After the lecture the audience actively asked questions, the listeners were interested in the specifics of working with images and videos. For example, what one should do if a video has a lot of noise or the movement is less than one pixel; what computer resources are needed and what the requirements for the image quality are. Artyom Starkov, a first-year student of the Fundamental Informatics and Applied Technologies shared his opinion on the lecture:
“We are familiar with this topic as we have been studying and working in this field for several years. We have already been shown such technologies. However, we haven’t seen this approach and its application before. In general, this task is not a unique one, but its solution is new for us. We were really interested by the fact that we do not have to use expensive equipment. A usual camera or web-camera is able to capture little changes and predict them “loosening” the picture. It has never occurred to me before.”
According to Omar Fahmi, after the lecture he was asked two interesting questions that he would like to further develop in his research. The questions concerned the on-line video processing by a computer or cell phone, and the detection of the slightest movements in an image of less than one pixel.
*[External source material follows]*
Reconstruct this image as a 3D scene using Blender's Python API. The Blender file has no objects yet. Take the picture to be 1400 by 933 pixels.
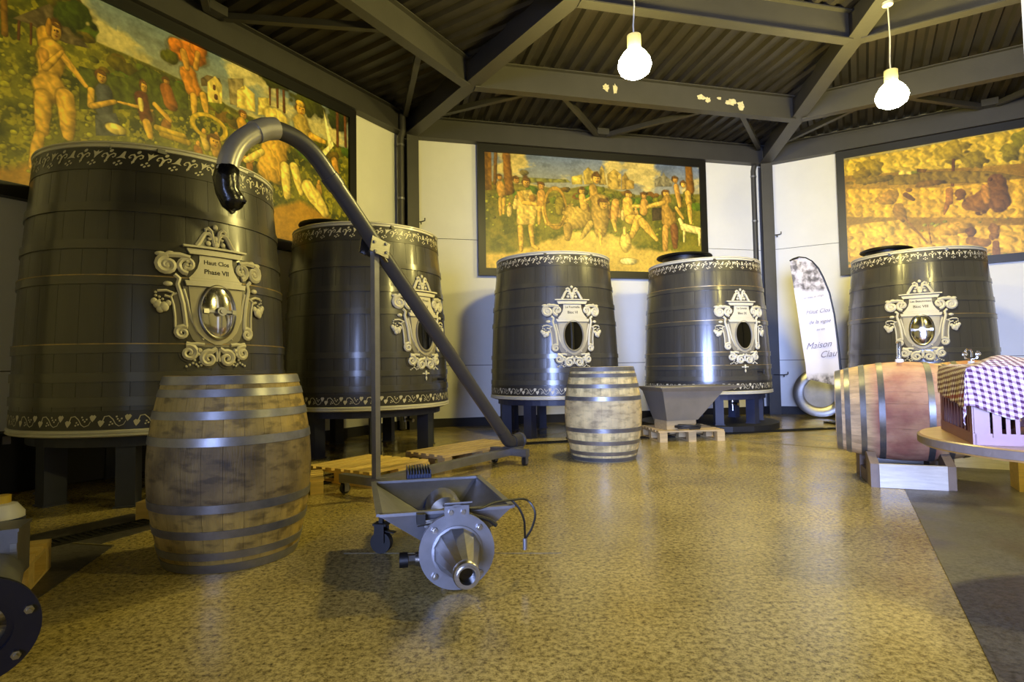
import bpy, math, random
import numpy as np
from mathutils import Matrix, Vector, geometry
random.seed(7)
SC = bpy.context.scene
COL = SC.collection
pi = math.pi

# ------------------------------------------------------------------ camera
f_px, pitch, roll, HC = 789.94, 0.0441219, -0.0170521, 0.9
fw = Vector((0, math.cos(pitch), math.sin(pitch)))
r0 = Vector((1, 0, 0)); u0 = r0.cross(fw)
rt = math.cos(roll)*r0 + math.sin(roll)*u0
up = -math.sin(roll)*r0 + math.cos(roll)*u0
cd = bpy.data.cameras.new('camera'); cam = bpy.data.objects.new('camera', cd); COL.objects.link(cam)
cd.sensor_width = 36; cd.lens = f_px/1400*36; cd.clip_start = .05
M = Matrix.Identity(4)
for i in range(3):
    M[i][0] = rt[i]; M[i][1] = up[i]; M[i][2] = -fw[i]
M[2][3] = HC
cam.matrix_world = M
SC.camera = cam
# ------------------------------------------------------------------ world, exposure
w = bpy.data.worlds.new('world'); SC.world = w; w.use_nodes = True
w.node_tree.nodes['Background'].inputs[0].default_value = (.75, .85, 1, 1)
w.node_tree.nodes['Background'].inputs[1].default_value = .6
SC.view_settings.view_transform = 'Standard'; SC.view_settings.look = 'None'
SC.view_settings.gamma = 1; SC.view_settings.use_curve_mapping = False
SC.view_settings.exposure = 0.25
LAMP_COL = (1.0, .83, .25)
LAMP_E = 350.0      # emission of the lamp globes
DOOR_W = 230.0     # daylight through the entrance
# ------------------------------------------------------------------ room geometry numbers
P1 = Vector((-1.56933, 8.68405)); P2 = Vector((4.54409, 10.20342))
L = (P2-P1).length; AP = L/2/math.tan(pi/8)
def rot2(d, a):
    c, s = math.cos(a), math.sin(a); return Vector((c*d.x-s*d.y, s*d.x+c*d.y))
dB = (P2-P1)/L
DIRS = [rot2(dB, pi/4*(1-k)) for k in range(8)]      # walls A B C D E F G H
VERT = [P1-DIRS[0]*L, P1]
for k in range(1, 7): VERT.append(VERT[-1]+DIRS[k]*L)
def nin(d): return Vector((d.y, -d.x))
CEN = P1 + dB*L/2 + nin(dB)*AP
EAVE, SLOPE = 4.395, .0476
# daylight: an area light standing in the open entrance of wall G (behind the camera)
gm = VERT[6]+DIRS[6]*L/2
def area(name, loc, target, sx, sy, watt, col):
    ld = bpy.data.lights.new(name, 'AREA'); ld.shape = 'RECTANGLE'; ld.size = sx; ld.size_y = sy
    ld.energy = watt; ld.color = col
    o = bpy.data.objects.new(name, ld); COL.objects.link(o); o.location = loc
    o.rotation_euler = (Vector(target)-Vector(loc)).to_track_quat('-Z', 'Z').to_euler(); ld.spread = math.radians(50); return o
nG = nin(DIRS[6])
area('entrance_daylight', (gm.x-nG.x*.25, gm.y-nG.y*.25, 1.6), (4.2, 8.5, 1.0), 3.2, 2.9, DOOR_W, (.38, .5, 1.0))

# ------------------------------------------------------------------ materials
def srgb(c):
    return tuple(((v/255)/12.92 if v/255 <= .04045 else ((v/255+.055)/1.055)**2.4) for v in c)
def mat(name, col, rough=.5, metal=0., var=.15, scale=6., bump=0., bscale=40., col2=None, stretch=None, coat=0., objrand=0.):
    m = bpy.data.materials.new(name); m.use_nodes = True
    nt = m.node_tree; N = nt.nodes; K = nt.links; b = N['Principled BSDF']
    b.inputs['Roughness'].default_value = rough; b.inputs['Metallic'].default_value = metal
    if coat: b.inputs['Coat Weight'].default_value = coat; b.inputs['Coat Roughness'].default_value = .15
    tc = N.new('ShaderNodeTexCoord'); mp = N.new('ShaderNodeMapping'); K.new(tc.outputs['Object'], mp.inputs[0])
    if stretch: mp.inputs['Scale'].default_value = stretch
    nz = N.new('ShaderNodeTexNoise'); nz.inputs['Scale'].default_value = scale; nz.inputs['Detail'].default_value = 5
    if objrand:
        oi0 = N.new('ShaderNodeObjectInfo'); ml = N.new('ShaderNodeMath'); ml.operation = 'MULTIPLY'; ml.inputs[1].default_value = 37; K.new(oi0.outputs['Random'], ml.inputs[0]); K.new(ml.outputs[0], mp.inputs['Location'])
    nz.inputs['Roughness'].default_value = .65
    K.new(mp.outputs[0], nz.inputs['Vector'])
    rp = N.new('ShaderNodeValToRGB')
    c = srgb(col) if max(col) > 1 else col
    c2 = (srgb(col2) if max(col2) > 1 else col2) if col2 else tuple(v*(1-2*var) for v in c)
    rp.color_ramp.elements[0].position = .3; rp.color_ramp.elements[1].position = .7
    rp.color_ramp.elements[0].color = (*c2, 1); rp.color_ramp.elements[1].color = (*c, 1)
    K.new(nz.outputs[0], rp.inputs[0])
    out = rp.outputs[0]
    if objrand:
        oi = N.new('ShaderNodeObjectInfo'); mr = N.new('ShaderNodeMapRange'); K.new(oi.outputs['Random'], mr.inputs[0])
        mr.inputs[3].default_value = 1-objrand; mr.inputs[4].default_value = 1+objrand
        hs = N.new('ShaderNodeHueSaturation'); K.new(mr.outputs[0], hs.inputs['Value']); K.new(out, hs.inputs['Color']); out = hs.outputs[0]
    K.new(out, b.inputs['Base Color'])
    if bump:
        n2 = N.new('ShaderNodeTexNoise'); n2.inputs['Scale'].default_value = bscale; n2.inputs['Detail'].default_value = 4
        K.new(mp.outputs[0], n2.inputs['Vector'])
        bp = N.new('ShaderNodeBump'); bp.inputs['Strength'].default_value = bump; bp.inputs['Distance'].default_value = .01
        K.new(n2.outputs[0], bp.inputs['Height']); K.new(bp.outputs[0], b.inputs['Normal'])
    m['_out'] = 0
    return m
def noise_into(m, sock, scale, lo, hi, fr=.35, to=.65, stretch=None):
    nt = m.node_tree; N = nt.nodes; K = nt.links; b = N['Principled BSDF']
    tc = N.new('ShaderNodeTexCoord'); nz = N.new('ShaderNodeTexNoise'); nz.inputs['Scale'].default_value = scale; nz.inputs['Detail'].default_value = 6
    mp = N.new('ShaderNodeMapping'); K.new(tc.outputs['Object'], mp.inputs[0]); K.new(mp.outputs[0], nz.inputs['Vector'])
    if stretch: mp.inputs['Scale'].default_value = stretch
    mr = N.new('ShaderNodeMapRange'); K.new(nz.outputs[0], mr.inputs[0])
    mr.inputs[1].default_value = fr; mr.inputs[2].default_value = to; mr.inputs[3].default_value = lo; mr.inputs[4].default_value = hi
    K.new(mr.outputs[0], b.inputs[sock])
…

The second lecture was devoted to another topic of image security or forensic image analysis. As the Professor said, from the moment of production the camera in a cell phone leaves its own imprint on all the pictures made with the help of this camera. Due to that fact it is possible to detect the changes in the areas on the pictures if they were fabricated. The lecture presented a new method based on the extraction of the signs of Zernike moments for the classification of PRNU correlated images, as well as detection of altered areas in the pictures.